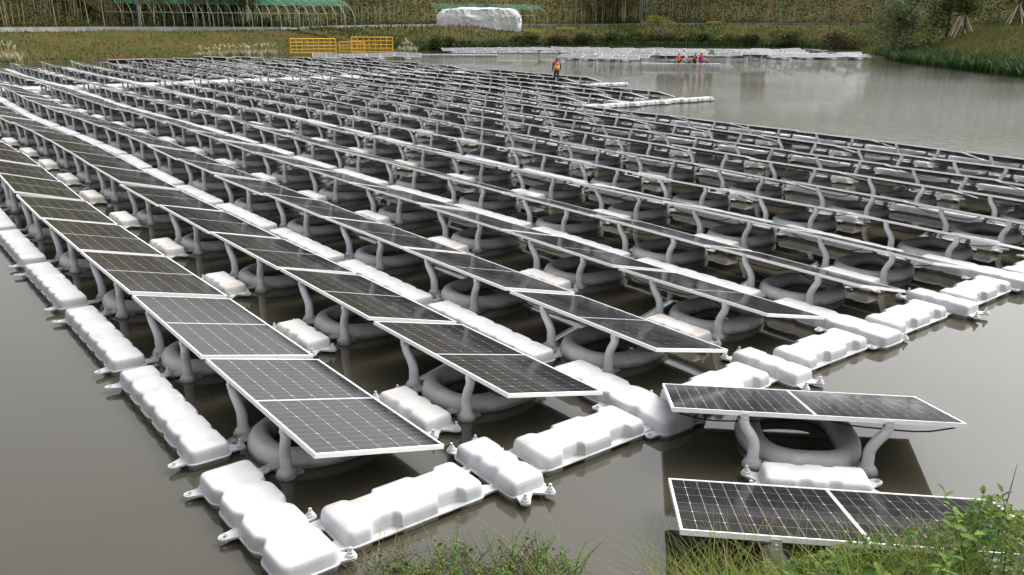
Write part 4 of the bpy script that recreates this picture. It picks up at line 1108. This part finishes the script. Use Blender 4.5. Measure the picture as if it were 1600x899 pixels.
def leaf_mesh(L, wd, fold, name='leaf', mt='weed_a', lobed=False):
    mb = MB(); n = 7; rows = []
    for k in range(n + 1):
        t = k / n; w_ = wd * math.sin(math.pi * min(1, t * .94 + .05)) ** .8 * (1 - .35 * t)
        if lobed: w_ *= (1.0 if k % 2 else .55)
        z = -.22 * L * t * t; rows.append(mb.add([(L * t, -w_, z + fold * w_), (L * t, 0, z), (L * t, w_, z + fold * w_)]))
    for k in range(n):
        for j in (0, 1): mb.face(rows[k] + j, rows[k] + j + 1, rows[k + 1] + j + 1, rows[k + 1] + j)
    return mb.mesh(name, [mt], 180)
LEAVES = [leaf_mesh(.075, .020, .5, mt='weed_a'), leaf_mesh(.090, .022, .35, mt='weed_b'), leaf_mesh(.080, .030, .4, mt='weed_a', lobed=True), leaf_mesh(.095, .032, .3, mt='weed_b', lobed=True)]
LSMALL = [leaf_mesh(.036, .009, .5, mt='weed_a'), leaf_mesh(.030, .008, .5, mt='weed_b')]
LRED = [leaf_mesh(.06, .012, .5, mt='weed_r')]
def weed(x, y, h, nl, leaves, label, group, lean=.2, droop=.3, scale=1.0, mt='weed_a'):
    root = bpy.data.objects.new('weed_plant', None); C.objects.link(root); root.location = (x, y, near_z(x, y) - .02); root.rotation_euler = (0, 0, rn(0, 6.28)); tag(root, label, 'weed', group)
    P = curve_pts([(0, 0, 0), (lean * h * .25, rn(-.02, .02), h * .4), (lean * h * .6, rn(-.03, .03), h * .75), (lean * h, rn(-.03, .03), h)], 8)
    mb = MB(); mb.tube(P, [.005 - .0035 * k / 8 for k in range(9)], 5); ob('stem', mb.mesh('stem', [mt], 180), root)
    for k in range(nl):
        t = .18 + .82 * k / (nl - 1); q = t * 8; i = min(7, int(q)); c = P[i].lerp(P[i + 1], q - i)
        s = scale * rn(.75, 1.2) * (1.1 - .45 * t)
        ob('leaf', random.choice(leaves), root, c, (rn(-.3, .3), rn(-.45, .25) - (.5 if t > .9 else 0), k * 2.4 + rn(-.4, .4)), (s, s, s))
wl = [(2.62, 4.22, .66), (2.78, 4.18, .60), (2.50, 4.12, .56), (2.95, 4.10, .58), (2.35, 4.08, .46), (2.15, 4.10, .42), (2.02, 4.02, .38), (1.85, 4.06, .32), (2.68, 3.95, .60), (3.10, 3.95, .55), (2.25, 3.92, .46), (1.72, 3.95, .30), (1.50, 4.02, .28), (2.88, 3.85, .62), (2.45, 3.86, .55), (3.00, 4.25, .45), (2.10, 3.80, .50), (1.30, 4.05, .24)]
wlab = ['tallest leafy green weed before the right end of the nearest panel', 'leafy weed just right of the tallest weed', 'leafy weed just left of the tallest weed']
for k, (x, y, h) in enumerate(wl):
    h = h * 1.15 + .04 + (.17 if x > 2.3 else 0)
    lab = wlab[k] if k < 3 else 'leafy green weed in the thick clump at the lower right corner'
    weed(x, y, h, 22 if h > .4 else 16, LEAVES if k % 3 else LEAVES[2:], lab, 'leafy weeds in the lower right clump', rn(.05, .3), scale=1.15)
for k in range(4): weed(3.0 + .08 * k, 4.26 + rn(-.05, .05), rn(.36, .5), 10, LRED, 'reddish brown withered weed at the right edge of the clump', 'withered weeds at the right edge', .4, mt='weed_r')
for k in range(26):
    weed(rn(-.72, .42), rn(4.50, 4.74), rn(.26, .46), 20, LSMALL, 'small-leaved green creeper in the clump at the bottom centre', 'creepers in the bottom centre clump', rn(.2, .8), scale=1.1)
mb = MB()
for k in range(1): mb.tube(curve_pts([(2.70, 4.2, .2), (2.715, 4.2, .7), (2.745, 4.2, 1.22)], 6), [.005, .005, .0045, .004, .0035, .003, .001], 5)
tag(ob('dry_stalk', mb.mesh('dry_stalk', ['bark'], 60)), 'dark dry stalk rising above the tallest weed', 'stalk')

◆ ◆ ◆

◆ EXERCISE PROMPT:
Copy the material above in full and exactly, skipping pictures.

◆ WRITTEN SOLUTION:
Write part 4 of the bpy script that recreates this picture. It picks up at line 1108. This part finishes the script. Use Blender 4.5. Measure the picture as if it were 1600x899 pixels.
def leaf_mesh(L, wd, fold, name='leaf', mt='weed_a', lobed=False):
    mb = MB(); n = 7; rows = []
    for k in range(n + 1):
        t = k / n; w_ = wd * math.sin(math.pi * min(1, t * .94 + .05)) ** .8 * (1 - .35 * t)
        if lobed: w_ *= (1.0 if k % 2 else .55)
        z = -.22 * L * t * t; rows.append(mb.add([(L * t, -w_, z + fold * w_), (L * t, 0, z), (L * t, w_, z + fold * w_)]))
    for k in range(n):
        for j in (0, 1): mb.face(rows[k] + j, rows[k] + j + 1, rows[k + 1] + j + 1, rows[k + 1] + j)
    return mb.mesh(name, [mt], 180)
LEAVES = [leaf_mesh(.075, .020, .5, mt='weed_a'), leaf_mesh(.090, .022, .35, mt='weed_b'), leaf_mesh(.080, .030, .4, mt='weed_a', lobed=True), leaf_mesh(.095, .032, .3, mt='weed_b', lobed=True)]
LSMALL = [leaf_mesh(.036, .009, .5, mt='weed_a'), leaf_mesh(.030, .008, .5, mt='weed_b')]
LRED = [leaf_mesh(.06, .012, .5, mt='weed_r')]
def weed(x, y, h, nl, leaves, label, group, lean=.2, droop=.3, scale=1.0, mt='weed_a'):
    root = bpy.data.objects.new('weed_plant', None); C.objects.link(root); root.location = (x, y, near_z(x, y) - .02); root.rotation_euler = (0, 0, rn(0, 6.28)); tag(root, label, 'weed', group)
    P = curve_pts([(0, 0, 0), (lean * h * .25, rn(-.02, .02), h * .4), (lean * h * .6, rn(-.03, .03), h * .75), (lean * h, rn(-.03, .03), h)], 8)
    mb = MB(); mb.tube(P, [.005 - .0035 * k / 8 for k in range(9)], 5); ob('stem', mb.mesh('stem', [mt], 180), root)
    for k in range(nl):
        t = .18 + .82 * k / (nl - 1); q = t * 8; i = min(7, int(q)); c = P[i].lerp(P[i + 1], q - i)
        s = scale * rn(.75, 1.2) * (1.1 - .45 * t)
        ob('leaf', random.choice(leaves), root, c, (rn(-.3, .3), rn(-.45, .25) - (.5 if t > .9 else 0), k * 2.4 + rn(-.4, .4)), (s, s, s))
wl = [(2.62, 4.22, .66), (2.78, 4.18, .60), (2.50, 4.12, .56), (2.95, 4.10, .58), (2.35, 4.08, .46), (2.15, 4.10, .42), (2.02, 4.02, .38), (1.85, 4.06, .32), (2.68, 3.95, .60), (3.10, 3.95, .55), (2.25, 3.92, .46), (1.72, 3.95, .30), (1.50, 4.02, .28), (2.88, 3.85, .62), (2.45, 3.86, .55), (3.00, 4.25, .45), (2.10, 3.80, .50), (1.30, 4.05, .24)]
wlab = ['tallest leafy green weed before the right end of the nearest panel', 'leafy weed just right of the tallest weed', 'leafy weed just left of the tallest weed']
for k, (x, y, h) in enumerate(wl):
    h = h * 1.15 + .04 + (.17 if x > 2.3 else 0)
    lab = wlab[k] if k < 3 else 'leafy green weed in the thick clump at the lower right corner'
    weed(x, y, h, 22 if h > .4 else 16, LEAVES if k % 3 else LEAVES[2:], lab, 'leafy weeds in the lower right clump', rn(.05, .3), scale=1.15)
for k in range(4): weed(3.0 + .08 * k, 4.26 + rn(-.05, .05), rn(.36, .5), 10, LRED, 'reddish brown withered weed at the right edge of the clump', 'withered weeds at the right edge', .4, mt='weed_r')
for k in range(26):
    weed(rn(-.72, .42), rn(4.50, 4.74), rn(.26, .46), 20, LSMALL, 'small-leaved green creeper in the clump at the bottom centre', 'creepers in the bottom centre clump', rn(.2, .8), scale=1.1)
mb = MB()
for k in range(1): mb.tube(curve_pts([(2.70, 4.2, .2), (2.715, 4.2, .7), (2.745, 4.2, 1.22)], 6), [.005, .005, .0045, .004, .0035, .003, .001], 5)
tag(ob('dry_stalk', mb.mesh('dry_stalk', ['bark'], 60)), 'dark dry stalk rising above the tallest weed', 'stalk')